I was dismayed by the confusion shown in Yishai Schwartz’s column last Wednesday (“Consider the academics of sports,” Oct. 12) approving of a proposed integration of varsity athletics into college academic programs. To put it bluntly, he errs in ignoring the distinction between academics and sport, to the disservice of each.
Let me be clear — I have the utmost respect and admiration for all of Yale’s varsity and club athletes and believe the perseverance, self-discipline, and competitive spirit that athletics promote all merit inclusion in a liberal arts education. Despite what our soccer coaches told us when we were seven, athletics is in the end about winning. At its best, sport perfects the competitive, spirited aspect of our nature — and sends chills down our spines.

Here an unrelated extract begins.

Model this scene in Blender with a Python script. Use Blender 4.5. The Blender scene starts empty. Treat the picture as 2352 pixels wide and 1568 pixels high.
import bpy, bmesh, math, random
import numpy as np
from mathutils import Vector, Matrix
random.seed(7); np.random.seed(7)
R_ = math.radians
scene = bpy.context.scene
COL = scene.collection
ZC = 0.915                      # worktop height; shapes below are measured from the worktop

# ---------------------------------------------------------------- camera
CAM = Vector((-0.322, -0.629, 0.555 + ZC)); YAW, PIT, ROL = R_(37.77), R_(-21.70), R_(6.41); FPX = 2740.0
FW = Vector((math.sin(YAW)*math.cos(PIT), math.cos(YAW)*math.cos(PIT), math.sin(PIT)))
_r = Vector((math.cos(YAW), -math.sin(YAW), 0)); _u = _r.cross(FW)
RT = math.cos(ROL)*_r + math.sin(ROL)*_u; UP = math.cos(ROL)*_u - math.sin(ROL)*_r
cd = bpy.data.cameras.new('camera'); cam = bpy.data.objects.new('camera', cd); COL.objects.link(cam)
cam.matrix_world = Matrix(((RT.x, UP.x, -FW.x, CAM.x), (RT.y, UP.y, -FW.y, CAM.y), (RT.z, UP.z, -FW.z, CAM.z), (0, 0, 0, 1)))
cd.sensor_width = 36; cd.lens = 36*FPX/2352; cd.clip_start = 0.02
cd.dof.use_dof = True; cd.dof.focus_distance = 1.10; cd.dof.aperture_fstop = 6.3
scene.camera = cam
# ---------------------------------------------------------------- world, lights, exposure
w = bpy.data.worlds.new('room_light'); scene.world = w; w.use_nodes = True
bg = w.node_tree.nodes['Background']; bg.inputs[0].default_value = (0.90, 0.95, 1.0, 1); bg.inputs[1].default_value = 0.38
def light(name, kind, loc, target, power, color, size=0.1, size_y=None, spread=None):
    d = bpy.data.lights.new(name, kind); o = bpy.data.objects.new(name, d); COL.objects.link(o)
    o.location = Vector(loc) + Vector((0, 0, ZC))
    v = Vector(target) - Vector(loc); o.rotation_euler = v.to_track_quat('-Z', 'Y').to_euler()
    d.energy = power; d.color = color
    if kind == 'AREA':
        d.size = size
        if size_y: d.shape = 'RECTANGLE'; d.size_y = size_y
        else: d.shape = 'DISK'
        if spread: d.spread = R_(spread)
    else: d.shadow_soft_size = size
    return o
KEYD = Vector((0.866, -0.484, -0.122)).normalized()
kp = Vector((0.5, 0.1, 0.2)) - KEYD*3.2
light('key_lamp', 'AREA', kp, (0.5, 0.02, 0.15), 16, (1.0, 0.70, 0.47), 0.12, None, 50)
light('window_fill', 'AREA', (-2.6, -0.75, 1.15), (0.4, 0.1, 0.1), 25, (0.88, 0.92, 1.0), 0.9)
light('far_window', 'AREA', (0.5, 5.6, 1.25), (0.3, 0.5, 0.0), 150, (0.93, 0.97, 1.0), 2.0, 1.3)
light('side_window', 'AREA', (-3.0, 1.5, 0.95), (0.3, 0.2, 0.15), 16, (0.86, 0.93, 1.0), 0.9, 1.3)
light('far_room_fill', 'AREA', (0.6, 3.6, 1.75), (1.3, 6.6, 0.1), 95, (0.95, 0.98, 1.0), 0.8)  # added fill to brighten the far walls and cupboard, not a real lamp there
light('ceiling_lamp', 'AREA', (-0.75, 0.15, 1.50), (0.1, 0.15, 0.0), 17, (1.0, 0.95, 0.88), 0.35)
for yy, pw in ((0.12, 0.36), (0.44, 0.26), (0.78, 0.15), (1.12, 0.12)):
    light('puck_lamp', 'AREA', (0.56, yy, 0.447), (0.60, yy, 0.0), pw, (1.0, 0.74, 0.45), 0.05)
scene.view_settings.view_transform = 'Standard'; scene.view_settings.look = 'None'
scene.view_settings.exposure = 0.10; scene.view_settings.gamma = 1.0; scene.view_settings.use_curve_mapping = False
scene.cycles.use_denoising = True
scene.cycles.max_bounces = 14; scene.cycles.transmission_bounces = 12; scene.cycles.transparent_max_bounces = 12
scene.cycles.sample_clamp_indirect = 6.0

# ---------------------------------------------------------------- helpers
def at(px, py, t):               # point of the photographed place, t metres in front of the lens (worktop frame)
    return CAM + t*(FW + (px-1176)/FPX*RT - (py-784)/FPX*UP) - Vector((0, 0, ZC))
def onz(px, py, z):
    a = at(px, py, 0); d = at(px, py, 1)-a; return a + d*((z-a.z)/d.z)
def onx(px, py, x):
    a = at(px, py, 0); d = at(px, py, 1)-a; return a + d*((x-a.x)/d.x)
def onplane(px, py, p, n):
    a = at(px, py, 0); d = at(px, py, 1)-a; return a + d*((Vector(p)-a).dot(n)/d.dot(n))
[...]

Yet academics and the pursuit of wisdom are not for the sake of competition. Competition involves relative victories — showing your superiority over a particular opponent. Truth, however, pursues an absolute, unconditional victory of sorts — the victory of human knowledge over an opaque, recalcitrant world that does not easily divulge its secrets.
By ignoring the real purpose and end of athletics, we also do sport a grave disservice. Schwartz reduces athletics to mere technique or strategy. What’s more, I find collapsing the distinction between “student” and “athlete” subtly patronizing. As a major designed explicitly for athletes, it forecloses the possibility of a true scholar-athlete who excels both in her sport and outside of it.
This no doubt sounds pretentious — talk of “truth” in education is out of vogue these days. But it’s only by acknowledging the distinctions between two very different practices that we can recognize and celebrate the particular kinds of greatness that come in sport and in scholarship. Let’s not be afraid to call things by their proper names.